Equivalent norms on Fock spaces with some application to extended Cesaro operators

Abstract:

Let $F_\gamma ^p$ be the Fock space of all holomorphic functions $f$ in ${\mathbf C}^n$ with the Fock norm \[ \|f\|_{p, \gamma }=\left \{\int _{\mathbf {C}^n}\left |f(z)e^ {-\frac {\gamma |z|^2}{2}}\right |^{p}dA(z)\right \}^{\frac {1}{p}} <\infty , \] where $p, \gamma$ are positive numbers.
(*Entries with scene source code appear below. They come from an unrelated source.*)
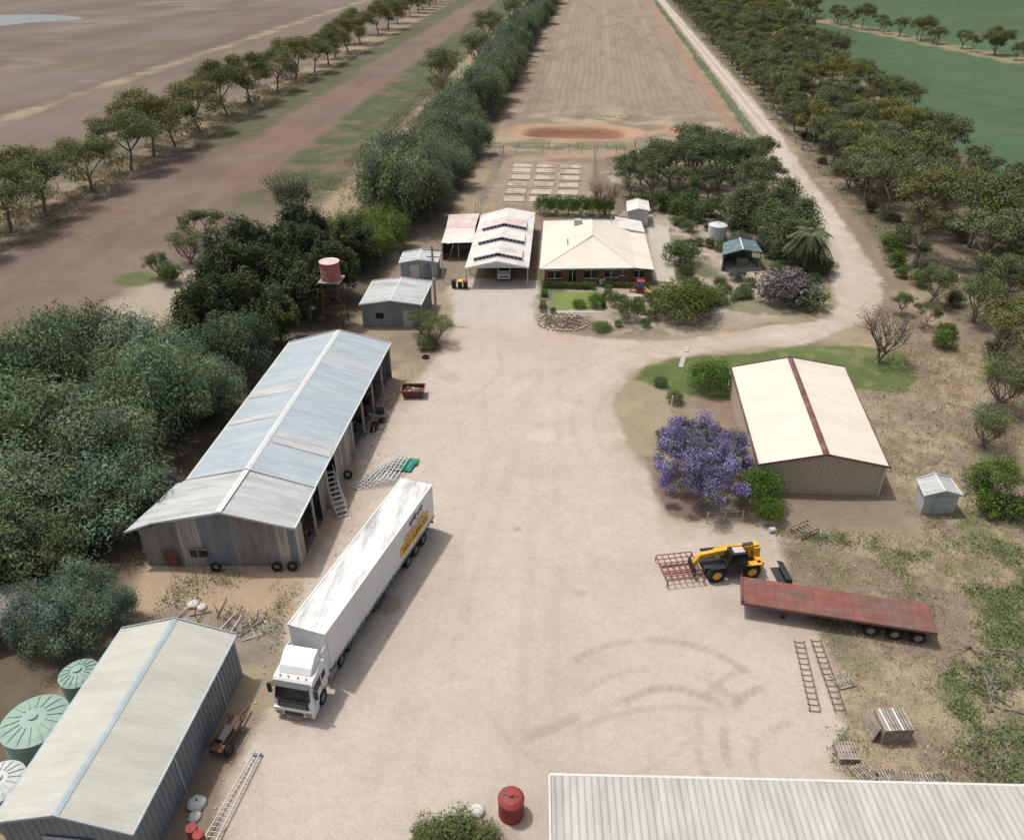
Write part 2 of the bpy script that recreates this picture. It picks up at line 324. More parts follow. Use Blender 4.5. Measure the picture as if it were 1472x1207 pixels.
def track(cx,cy,r,a0,a1,w=.5,amt=.2,lug=True,col=(.27,.22,.175)):
    global yc
    rr=np.hypot(X-cx,Y-cy);an=np.degrees(np.arctan2(Y-cy,X-cx))%360
    a0m=a0%360;span=(a1-a0);da=(an-a0m)%360
    k=sm(w/2-np.abs(rr-r+.5*(n1-.5)),-.14,.1)*sm(da,0,10)*sm(span-da,0,10)*(da<span)
    if lug: k=k*(.6+.4*(np.sin(np.radians(an)*r*2*math.pi/.62+ (rr-r)*6)>0))
    k=k*sm(n2+.3*n4,.35,.75)
    yc=mixc(yc,col,k*min(1,amt))
for a in [(6.3,29.0,8.2,40,140,.5,.6),(6.3,28.6,6.2,35,150,.4,.4),(7.0,29.5,3.9,20,150,.5,.5),(6.6,28.3,4.9,15,160,.4,.3),(14.5,29.5,5.0,110,200,.5,.6),(14.8,29.5,6.8,115,205,.45,.45),(14.2,28.3,3.2,95,190,.45,.5),(2,34,7,200,330,.4,.25),(8,20,12,75,130,.4,.3),
          (13.0,63.5,11.0,130,215,.5,.16),(13,63.5,13.2,100,215,.6,.16),(13,64,16.0,95,200,.5,.12),(14,60,21,100,170,.6,.14),(14,60,23,100,165,.6,.14),(13,62,18.5,85,190,.9,.12),(-18,74,10,-60,40,.5,.18),(-18,74,12,-60,50,.6,.14),(-2,60,6,180,330,.4,.1),(-2,60,8.2,170,340,.4,.1)]:
    track(*a,lug=a[2]<9)
for (x0,y0,x1,y1) in [(-1.7,29.1,.9,30.7),(-10,24,-7,60),(-7.8,24,-4.9,60),(-2,22,-4,80),(0,22,-2,80),(-6,60,-11,96),(-8,60,-13,96),(3,38,-3,70)]:
    ex_,ey_=x1-x0,y1-y0;L=math.hypot(ex_,ey_);t=np.clip(((X-x0)*ex_+(Y-y0)*ey_)/L/L,0,1)
    dd=np.hypot(X-x0-t*ex_,Y-y0-t*ey_); wob=.8*(fbm(X,Y,14,77,2)-.5)
    yc=mixc(yc,(.30,.245,.2) ,sm(.35-np.abs(dd+wob*(L>10)),-.2,.2)*sm(n2,.25,.6)*(.6 if L<10 else .15))
rut=sm(.55-np.abs(np.abs(X-41.1)-1.1)+.3*(n1-.5),-.2,.3)*sm(Y,186,192)
yc=mixc(yc,(.50,.445,.385),rut*.6); yc=mixc(yc,(.33,.285,.225),(1-rut)*sm(Y,186,192)*.4)
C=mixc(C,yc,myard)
Z=-2.0*sm(1-pr,0,.35)+.8*np.exp(-((pr-1.2)/.13)**2)*.5
C=np.clip(C,0.01,.7)

gm_=bpy.data.materials.new('ground_soil'); gm_.use_nodes=True
nt=gm_.node_tree;N=nt.nodes;Lk=nt.links;b=N['Principled BSDF'];b.inputs['Roughness'].default_value=.95;b.inputs['Specular IOR Level'].default_value=.1
at=N.new('ShaderNodeAttribute');at.attribute_name='Col';tc=N.new('ShaderNodeTexCoord')
prev=at.outputs['Color']
hs=[]
for sc_,lo,hi,dt in [(.35,.94,1.06,6),(2.2,.91,1.09,8),(9,.84,1.16,5)]:
    n=N.new('ShaderNodeTexNoise');n.inputs['Scale'].default_value=sc_;n.inputs['Detail'].default_value=dt;n.inputs['Roughness'].default_value=.75
    Lk.new(tc.outputs['Object'],n.inputs['Vector']);r=N.new('ShaderNodeMapRange');r.inputs[1].default_value=.32;r.inputs[2].default_value=.68;r.inputs[3].default_value=lo;r.inputs[4].default_value=hi
    Lk.new(n.outputs[0],r.inputs[0]);s=N.new('ShaderNodeVectorMath');s.operation='SCALE';Lk.new(prev,s.inputs[0]);Lk.new(r.outputs[0],s.inputs['Scale']);prev=s.outputs[0];hs.append(n)
vo=N.new('ShaderNodeTexVoronoi');vo.inputs['Scale'].default_value=6.5;Lk.new(tc.outputs['Object'],vo.inputs['Vector'])
r=N.new('ShaderNodeMapRange');r.inputs[1].default_value=.04;r.inputs[2].default_value=.14;r.inputs[3].default_value=.84;r.inputs[4].default_value=1.0;Lk.new(vo.outputs['Distance'],r.inputs[0])
s=N.new('ShaderNodeVectorMath');s.operation='SCALE';Lk.new(prev,s.inputs[0]);Lk.new(r.outputs[0],s.inputs['Scale']);prev=s.outputs[0]
Lk.new(prev,b.inputs['Base Color'])
bp=N.new('ShaderNodeBump');bp.inputs['Strength'].default_value=.35;bp.inputs['Distance'].default_value=.1;Lk.new(hs[2].outputs[0],bp.inputs['Height']);Lk.new(bp.outputs[0],b.inputs['Normal'])

def gridmesh(name,facemask=None,dz=0):
    ny,nx=sh
    idx=np.arange(ny*nx).reshape(ny,nx)
    q=np.stack([idx[:-1,:-1],idx[:-1,1:],idx[1:,1:],idx[1:,:-1]],-1).reshape(-1,4)
    if facemask is not None: q=q[facemask.reshape(-1)]
    used=np.unique(q); remap=np.zeros(ny*nx,np.int64);remap[used]=np.arange(len(used));q=remap[q]
    co=np.stack([X.ravel(),Y.ravel(),Z.ravel()+dz],-1)[used].astype(np.float32)
    me=bpy.data.meshes.new(name);me.vertices.add(len(co));me.vertices.foreach_set('co',co.ravel())
    me.loops.add(q.size);me.loops.foreach_set('vertex_index',q.ravel().astype(np.int32))
    me.polygons.add(len(q));me.polygons.foreach_set('loop_start',(np.arange(len(q))*4).astype(np.int32))
    me.update(calc_edges=True)
    a=me.color_attributes.new('Col','FLOAT_COLOR','POINT')
    cc=np.concatenate([C.reshape(-1,3)[used],np.ones((len(used),1))],1).astype(np.float32);a.data.foreach_set('color',cc.ravel())
    me.materials.append(gm_);me.polygons.foreach_set('use_smooth',np.ones(len(q),bool))
    o=bpy.data.objects.new(name,me);COL.objects.link(o);return o
def fm(m): return (m[:-1,:-1]+m[1:,1:]+m[:-1,1:]+m[1:,:-1])/4
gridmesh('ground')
fy=fm(myard);Yc=fm(Y);Xc=fm(X)
isroad=(Xc>9)&(Yc>74)
gridmesh('gravel_yard',(fy>.5)&~isroad,.004)
gridmesh('gravel_road',(fy>.5)&isroad,.004)
gridmesh('lawn',((fm(mlawn)>.5)|(fm(mfl)>.5))&(fy<=.5),.004)
gridmesh('crop_field',(fm(gmk)>.5)&(Yc<1500),.004)
gridmesh('ploughed_paddock',(fm(dp)>0)&(Yc<700)&(fy<=.5),.004)
M['pond']=mat('pond_water',(.20,.23,.24),.15,0,.1,.05,spec=.6)
b_=MB();vs=[]
for i in range(48):
    a=i/48*2*math.pi;r=1+.12*math.sin(3*a)+.08*math.sin(5*a+1);vs.append((-292+36*r*math.cos(a),408+28*r*math.sin(a),.02))
b_.poly(vs,'pond');b_.obj('pond')

# ------------------------------------------------------------------ foliage
def unit(a): return a/np.maximum(np.linalg.norm(a,axis=1,keepdims=True),1e-6)
def leaves(rng,c,rad,n,l,w,droop=0,hollow=.55,up=.4,box=False,spread=1.08):
    d=unit(rng.normal(size=(n,3)))
    if box: pos=np.array(c)+rng.uniform(-1,1,size=(n,3))*np.array(rad)
    else:
        r=hollow+(spread-hollow)*rng.random((n,1))**.8
        pos=np.array(c)+d*np.array(rad)*r
    a=unit(rng.normal(size=(n,3))*(1-droop*.75)+np.array([0,0,-1.0])*droop*1.5)
    nr=unit(d*.9+rng.normal(size=(n,3))*.6+np.array([0,0,up]))
    b=unit(np.cross(nr,a));a=np.cross(b,nr)
    sz=rng.uniform(.6,1.3,(n,1))
    a=a*l*.5*sz;b=b*w*.5*sz
    return np.stack([pos-a,pos+b,pos+a,pos-b],1)
def make_leafy(name,quads,tints,wood=None):
    V=quads.reshape(-1,3);n=len(quads);T=np.repeat(tints,4,0)
    q=np.arange(n*4).reshape(n,4);mi=np.ones(n,np.int32)
    if wood is not None and len(wood.v):
        wv=np.array([tuple(v) for v in wood.v]);wf=np.array([f for f in wood.f if len(f)==4])
        q=np.concatenate([q,wf+len(V)]);V=np.concatenate([V,wv]);T=np.concatenate([T,np.ones((len(wv),3))]);mi=np.concatenate([mi,np.zeros(len(wf),np.int32)])
    me=bpy.data.meshes.new(name);me.vertices.add(len(V));me.vertices.foreach_set('co',V.astype(np.float32).ravel())
    me.loops.add(q.size);me.loops.foreach_set('vertex_index',q.ravel().astype(np.int32))
    me.polygons.add(len(q));me.polygons.foreach_set('loop_start',(np.arange(len(q))*4).astype(np.int32));me.update(calc_edges=True)
    me.materials.append(M['bark']);me.materials.append(M['leaf']);me.polygons.foreach_set('material_index',mi)
    a=me.color_attributes.new('tint','FLOAT_COLOR','POINT');a.data.foreach_set('color',np.concatenate([T,np.ones((len(T),1))],1).astype(np.float32).ravel())
    return me
def tints(rng,n,base,var=.25,hue=.08):
    k=rng.uniform(1-var,1+var,(n,1));return np.array(base)*k*(1+rng.uniform(-hue,hue,(n,3)))
def limb(w,p,q,r1,r2,n=6,segs=3,wob=.25):
    p=Vector(p);q=Vector(q);L=(q-p).length;last=p;lr=r1
    for i in range(1,segs+1):
        t=i/segs;x=p.lerp(q,t)
        if i<segs: x=x+Vector((random.uniform(-1,1),random.uniform(-1,1),random.uniform(-.3,.3)))*wob*L*.3
        r=r1+(r2-r1)*t
        d=(x-last);w.lathe(last,d,[(lr,0),(r,d.length*1.02)],'bark',n,False);last=x;lr=r
    return last
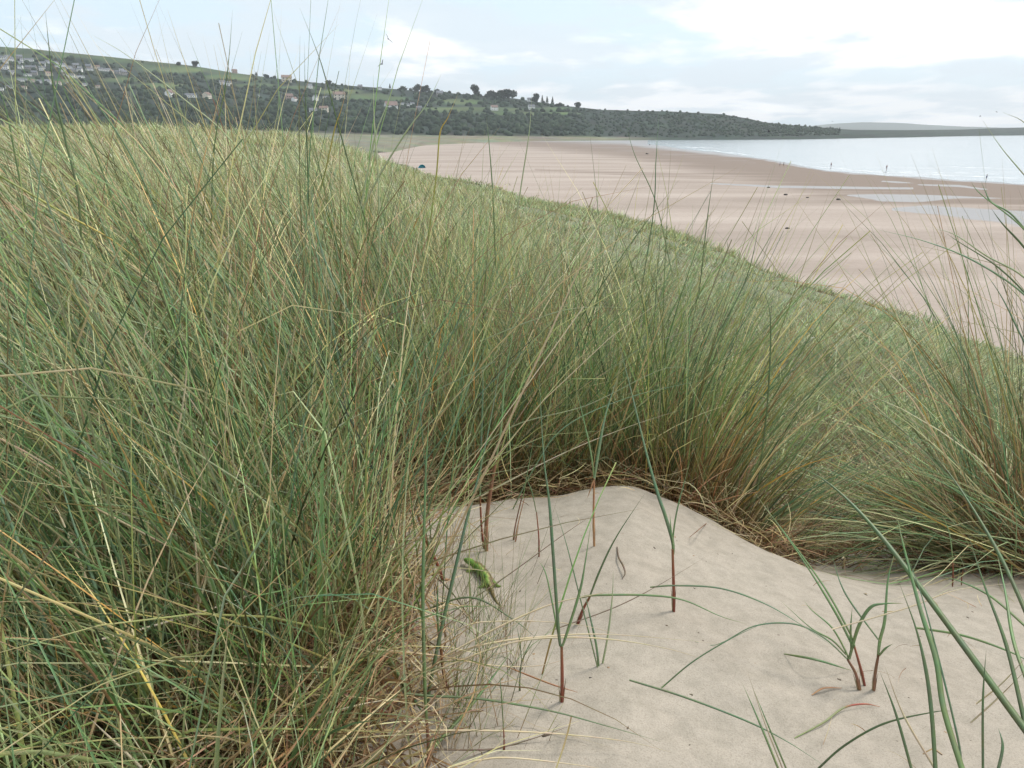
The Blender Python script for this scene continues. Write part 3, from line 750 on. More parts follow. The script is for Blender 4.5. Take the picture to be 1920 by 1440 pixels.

We prove that, given any positive integer $m$, the Fock norm $\|f\|_{p, \gamma }$ is equivalent to \[ \sum _{|\alpha |\le m-1} |\partial ^\alpha f(0)|+ \left \{\sum _{|\alpha |= m} \int _{{\mathbf C}^n } \left | \partial ^\alpha f(z) (1+|z|)^{-m} e^ {-\frac {\gamma |z|^2}{2}} \right |^p dA(z)\right \}^{\frac 1p}.\] As some application we characterize these holomorphic functions $g$ in ${\mathbf C}^n$ for which the induced extended Cesaro operator $T_g$ is bounded (or compact) from one Fock space $F_\gamma ^p$ to another $F_\gamma ^q$.